The pilot project involves controversial home visits in which agents knock on the door of an EI claimant's home and ask for an interview on the spot, or deliver a letter to schedule a mandatory face-to-face meeting.

The supposition that underlies this is that EI claimants are inherently engaging in fraud to justify their claims.  While I am sure that there is a certain degree of fraud involved in a system like EI - not all people are going to be scrupulously honest in their dealings with the government, the nature of the government's program here is such that it creates an investigative program that presupposes that EI recipients are engaging in fraud.

Today, it became public knowledge that the person who leaked those documents has been suspended:


Therrien leaked documents to the media anonymously in the spring showing investigators were ordered to find $485,000 in savings each year by denying claims. 
The federal government denied that any quotas were in place, but the opposition hammered the Conservatives on the issue. 
"Telling investigators that they each had to find half a million in fraud presumes that there is widespread fraud, that they're all a bunch of cheaters and criminals," said NDP Leader Thomas Mulcair in the House of Commons in February.
But, look at this through a different lens for a moment.  Harper is running around making a social safety net program that assumes Canadians who use it are thieves.  Meanwhile, his government is doing precious little to catch up with wealthy Canadians who have tried to hide their money offshore in so-called tax havens.

This can only be seen as one thing - a class war being launched against Canadians by this government. Harper has been consistent in taking positions where the average Canadian comes out disadvantaged, and the wealthy end up with more.

Whether we are talking about the ever expanding ... and unmonitored ... Temporary Foreign Worker program, Mandatory Minimum Sentences, the seemingly non-existent pursuit of tax-evaders who have buried millions of tax dollars in offshore havens or, for that matter, the surprisingly rapid processing of Conrad Black's application to reside in Canada.

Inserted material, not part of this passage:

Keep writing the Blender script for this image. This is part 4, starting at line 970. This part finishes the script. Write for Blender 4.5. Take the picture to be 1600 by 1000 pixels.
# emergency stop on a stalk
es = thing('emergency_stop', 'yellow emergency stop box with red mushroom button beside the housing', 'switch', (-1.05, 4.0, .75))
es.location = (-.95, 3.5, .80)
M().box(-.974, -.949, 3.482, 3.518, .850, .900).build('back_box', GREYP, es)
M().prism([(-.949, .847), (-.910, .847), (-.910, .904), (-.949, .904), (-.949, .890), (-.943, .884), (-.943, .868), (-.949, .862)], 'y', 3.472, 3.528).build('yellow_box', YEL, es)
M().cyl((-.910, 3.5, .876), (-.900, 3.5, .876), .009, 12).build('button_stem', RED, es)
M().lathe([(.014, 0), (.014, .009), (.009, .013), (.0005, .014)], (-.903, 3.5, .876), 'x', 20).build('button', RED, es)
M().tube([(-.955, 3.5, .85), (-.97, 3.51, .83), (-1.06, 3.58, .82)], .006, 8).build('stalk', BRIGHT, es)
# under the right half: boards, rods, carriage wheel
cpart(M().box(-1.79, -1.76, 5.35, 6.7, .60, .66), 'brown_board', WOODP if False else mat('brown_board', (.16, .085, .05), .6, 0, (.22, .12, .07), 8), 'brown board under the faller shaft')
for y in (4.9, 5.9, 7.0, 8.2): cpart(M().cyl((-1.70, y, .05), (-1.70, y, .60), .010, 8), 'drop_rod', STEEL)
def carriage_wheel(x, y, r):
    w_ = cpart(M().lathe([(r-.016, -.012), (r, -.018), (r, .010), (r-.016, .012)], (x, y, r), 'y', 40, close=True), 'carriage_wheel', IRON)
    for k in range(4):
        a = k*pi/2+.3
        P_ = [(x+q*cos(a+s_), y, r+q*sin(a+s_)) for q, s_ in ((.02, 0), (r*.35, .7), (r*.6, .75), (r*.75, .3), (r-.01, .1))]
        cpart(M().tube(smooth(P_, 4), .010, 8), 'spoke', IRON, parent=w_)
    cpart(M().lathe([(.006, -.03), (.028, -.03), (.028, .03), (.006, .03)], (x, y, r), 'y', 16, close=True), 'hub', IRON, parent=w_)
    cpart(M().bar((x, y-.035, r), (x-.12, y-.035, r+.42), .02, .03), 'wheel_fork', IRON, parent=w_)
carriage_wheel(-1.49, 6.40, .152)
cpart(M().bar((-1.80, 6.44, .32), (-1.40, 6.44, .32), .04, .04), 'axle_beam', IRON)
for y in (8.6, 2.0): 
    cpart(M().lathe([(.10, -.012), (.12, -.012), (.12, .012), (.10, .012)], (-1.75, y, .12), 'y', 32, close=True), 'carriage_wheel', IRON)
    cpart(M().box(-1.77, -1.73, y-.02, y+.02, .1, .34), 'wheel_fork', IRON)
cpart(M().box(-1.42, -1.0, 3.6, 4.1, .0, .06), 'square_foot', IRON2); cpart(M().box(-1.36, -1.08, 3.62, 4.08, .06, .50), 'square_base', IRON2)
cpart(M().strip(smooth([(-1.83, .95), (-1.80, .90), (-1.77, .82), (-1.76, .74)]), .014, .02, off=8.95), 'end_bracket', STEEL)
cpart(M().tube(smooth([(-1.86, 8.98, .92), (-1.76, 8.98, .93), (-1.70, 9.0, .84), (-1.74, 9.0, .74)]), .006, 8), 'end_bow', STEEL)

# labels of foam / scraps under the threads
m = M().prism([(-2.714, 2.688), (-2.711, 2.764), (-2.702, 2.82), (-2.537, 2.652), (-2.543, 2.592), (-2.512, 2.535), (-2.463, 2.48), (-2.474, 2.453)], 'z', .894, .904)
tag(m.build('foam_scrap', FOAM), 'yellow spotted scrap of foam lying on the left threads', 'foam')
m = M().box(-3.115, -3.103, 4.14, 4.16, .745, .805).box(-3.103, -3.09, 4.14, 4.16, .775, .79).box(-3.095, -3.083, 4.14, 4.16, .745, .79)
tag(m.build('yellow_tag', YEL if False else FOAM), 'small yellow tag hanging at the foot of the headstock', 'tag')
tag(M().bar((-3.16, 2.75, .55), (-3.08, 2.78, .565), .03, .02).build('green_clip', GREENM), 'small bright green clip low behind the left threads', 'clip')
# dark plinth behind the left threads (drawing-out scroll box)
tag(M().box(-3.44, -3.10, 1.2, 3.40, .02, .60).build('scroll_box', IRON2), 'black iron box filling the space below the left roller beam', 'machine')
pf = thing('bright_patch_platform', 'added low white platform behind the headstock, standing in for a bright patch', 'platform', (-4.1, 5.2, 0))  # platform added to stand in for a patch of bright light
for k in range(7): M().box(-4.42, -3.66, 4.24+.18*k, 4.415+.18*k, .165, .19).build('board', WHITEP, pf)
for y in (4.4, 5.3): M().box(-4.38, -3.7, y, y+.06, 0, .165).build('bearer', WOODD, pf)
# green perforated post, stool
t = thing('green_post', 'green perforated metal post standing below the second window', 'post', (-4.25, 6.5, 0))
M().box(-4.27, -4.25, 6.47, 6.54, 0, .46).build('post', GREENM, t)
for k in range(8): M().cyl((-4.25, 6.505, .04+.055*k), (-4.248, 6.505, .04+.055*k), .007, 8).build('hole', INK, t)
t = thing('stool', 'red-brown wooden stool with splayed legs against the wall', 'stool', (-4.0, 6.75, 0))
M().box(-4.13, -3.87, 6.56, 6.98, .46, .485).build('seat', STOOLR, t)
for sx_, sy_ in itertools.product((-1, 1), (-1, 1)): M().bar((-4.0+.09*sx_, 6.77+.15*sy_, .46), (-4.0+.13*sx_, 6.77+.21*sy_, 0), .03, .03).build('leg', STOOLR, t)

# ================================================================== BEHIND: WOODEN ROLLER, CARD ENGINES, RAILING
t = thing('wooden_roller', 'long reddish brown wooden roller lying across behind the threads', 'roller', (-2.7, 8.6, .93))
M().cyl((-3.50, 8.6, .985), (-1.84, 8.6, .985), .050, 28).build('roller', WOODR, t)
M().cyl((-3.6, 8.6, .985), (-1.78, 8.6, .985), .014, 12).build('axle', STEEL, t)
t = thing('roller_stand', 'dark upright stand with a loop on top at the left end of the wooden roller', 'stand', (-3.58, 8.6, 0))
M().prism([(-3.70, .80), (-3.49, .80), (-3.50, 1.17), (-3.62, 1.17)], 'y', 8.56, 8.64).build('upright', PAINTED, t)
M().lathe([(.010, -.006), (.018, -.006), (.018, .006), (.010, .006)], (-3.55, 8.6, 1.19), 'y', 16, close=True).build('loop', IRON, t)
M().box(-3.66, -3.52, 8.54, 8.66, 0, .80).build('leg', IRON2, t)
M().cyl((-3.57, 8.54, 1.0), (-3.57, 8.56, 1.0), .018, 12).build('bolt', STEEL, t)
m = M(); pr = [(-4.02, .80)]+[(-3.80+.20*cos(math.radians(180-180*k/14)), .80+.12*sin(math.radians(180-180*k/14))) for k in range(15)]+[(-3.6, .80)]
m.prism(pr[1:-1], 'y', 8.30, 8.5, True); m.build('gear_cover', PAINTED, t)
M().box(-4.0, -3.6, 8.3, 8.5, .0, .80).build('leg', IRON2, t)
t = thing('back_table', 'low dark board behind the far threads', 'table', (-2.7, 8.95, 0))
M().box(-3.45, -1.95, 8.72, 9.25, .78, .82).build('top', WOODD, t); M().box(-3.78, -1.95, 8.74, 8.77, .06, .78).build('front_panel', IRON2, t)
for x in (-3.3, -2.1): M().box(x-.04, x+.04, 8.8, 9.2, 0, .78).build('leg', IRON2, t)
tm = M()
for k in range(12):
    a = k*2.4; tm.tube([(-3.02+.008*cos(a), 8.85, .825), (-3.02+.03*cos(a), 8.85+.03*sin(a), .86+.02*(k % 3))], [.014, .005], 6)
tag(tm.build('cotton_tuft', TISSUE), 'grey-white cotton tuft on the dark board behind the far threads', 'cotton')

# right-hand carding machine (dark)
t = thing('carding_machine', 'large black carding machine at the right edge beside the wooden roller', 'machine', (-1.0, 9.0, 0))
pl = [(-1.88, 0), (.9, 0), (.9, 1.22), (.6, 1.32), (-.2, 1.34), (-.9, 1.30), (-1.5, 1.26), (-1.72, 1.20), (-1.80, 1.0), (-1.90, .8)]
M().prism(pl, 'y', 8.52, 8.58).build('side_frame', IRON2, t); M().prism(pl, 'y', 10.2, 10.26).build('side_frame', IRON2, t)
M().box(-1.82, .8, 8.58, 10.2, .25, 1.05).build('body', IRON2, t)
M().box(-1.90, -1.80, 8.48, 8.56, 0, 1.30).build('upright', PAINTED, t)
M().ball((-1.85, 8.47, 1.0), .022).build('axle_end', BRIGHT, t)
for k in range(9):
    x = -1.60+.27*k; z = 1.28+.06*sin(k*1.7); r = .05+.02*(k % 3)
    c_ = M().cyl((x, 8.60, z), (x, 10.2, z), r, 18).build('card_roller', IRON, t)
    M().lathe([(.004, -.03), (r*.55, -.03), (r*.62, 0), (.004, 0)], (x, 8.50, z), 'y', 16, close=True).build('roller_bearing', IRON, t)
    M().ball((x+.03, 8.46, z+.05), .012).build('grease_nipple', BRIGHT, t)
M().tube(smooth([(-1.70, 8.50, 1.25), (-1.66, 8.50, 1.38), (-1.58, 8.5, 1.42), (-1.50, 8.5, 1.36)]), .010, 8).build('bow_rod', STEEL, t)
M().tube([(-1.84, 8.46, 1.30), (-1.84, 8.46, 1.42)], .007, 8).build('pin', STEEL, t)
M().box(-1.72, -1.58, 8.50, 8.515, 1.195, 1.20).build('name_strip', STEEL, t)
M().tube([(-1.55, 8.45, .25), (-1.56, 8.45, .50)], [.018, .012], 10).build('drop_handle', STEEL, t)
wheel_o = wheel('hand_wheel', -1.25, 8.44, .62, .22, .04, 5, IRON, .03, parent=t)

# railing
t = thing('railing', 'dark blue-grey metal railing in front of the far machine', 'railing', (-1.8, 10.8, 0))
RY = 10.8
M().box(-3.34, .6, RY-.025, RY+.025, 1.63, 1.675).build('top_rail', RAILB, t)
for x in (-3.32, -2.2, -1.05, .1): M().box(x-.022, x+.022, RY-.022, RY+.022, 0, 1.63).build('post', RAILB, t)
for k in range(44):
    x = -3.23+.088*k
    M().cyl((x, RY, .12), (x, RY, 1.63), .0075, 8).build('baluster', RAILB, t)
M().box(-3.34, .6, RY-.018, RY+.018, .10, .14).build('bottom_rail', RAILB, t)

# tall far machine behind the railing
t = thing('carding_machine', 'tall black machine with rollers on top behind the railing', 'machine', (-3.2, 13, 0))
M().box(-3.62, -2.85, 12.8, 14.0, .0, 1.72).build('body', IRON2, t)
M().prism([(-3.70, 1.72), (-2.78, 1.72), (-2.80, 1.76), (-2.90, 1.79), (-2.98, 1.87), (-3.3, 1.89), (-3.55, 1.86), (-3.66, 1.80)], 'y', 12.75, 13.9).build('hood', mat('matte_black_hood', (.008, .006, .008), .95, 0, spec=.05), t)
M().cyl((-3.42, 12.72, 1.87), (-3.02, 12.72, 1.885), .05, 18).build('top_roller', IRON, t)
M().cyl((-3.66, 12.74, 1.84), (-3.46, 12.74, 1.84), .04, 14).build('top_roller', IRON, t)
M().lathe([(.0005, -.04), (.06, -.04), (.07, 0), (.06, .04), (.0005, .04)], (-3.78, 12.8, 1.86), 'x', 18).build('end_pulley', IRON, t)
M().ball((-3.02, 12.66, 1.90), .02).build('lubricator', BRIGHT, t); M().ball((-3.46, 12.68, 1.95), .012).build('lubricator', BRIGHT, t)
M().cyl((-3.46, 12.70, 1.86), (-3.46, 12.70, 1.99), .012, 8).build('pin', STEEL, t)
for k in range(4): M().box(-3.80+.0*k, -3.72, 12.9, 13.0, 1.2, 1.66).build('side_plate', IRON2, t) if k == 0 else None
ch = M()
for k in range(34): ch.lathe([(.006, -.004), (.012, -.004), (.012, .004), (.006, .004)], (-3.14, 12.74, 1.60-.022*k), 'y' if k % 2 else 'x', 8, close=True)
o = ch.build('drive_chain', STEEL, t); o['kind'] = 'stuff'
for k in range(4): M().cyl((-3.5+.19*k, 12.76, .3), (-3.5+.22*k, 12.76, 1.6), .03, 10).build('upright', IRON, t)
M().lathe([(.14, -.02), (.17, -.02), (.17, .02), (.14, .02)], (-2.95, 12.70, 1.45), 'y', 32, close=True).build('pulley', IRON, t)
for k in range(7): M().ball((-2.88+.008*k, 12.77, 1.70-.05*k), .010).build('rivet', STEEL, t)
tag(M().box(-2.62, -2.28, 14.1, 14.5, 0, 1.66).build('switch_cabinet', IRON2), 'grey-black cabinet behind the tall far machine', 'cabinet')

On the other side of the coin, it appears some people have started to pick up on what is happening, and are starting to organize in response.  I don't think that unions are the complete answer here - too much has changed since the need for unions emerged in the industrial revolution.  But they are a legal construct, and one that will end up serving a key role in the process that is coming where people will once again assert control over their government, taking it back from the concentration of power and wealth in the oligarchy.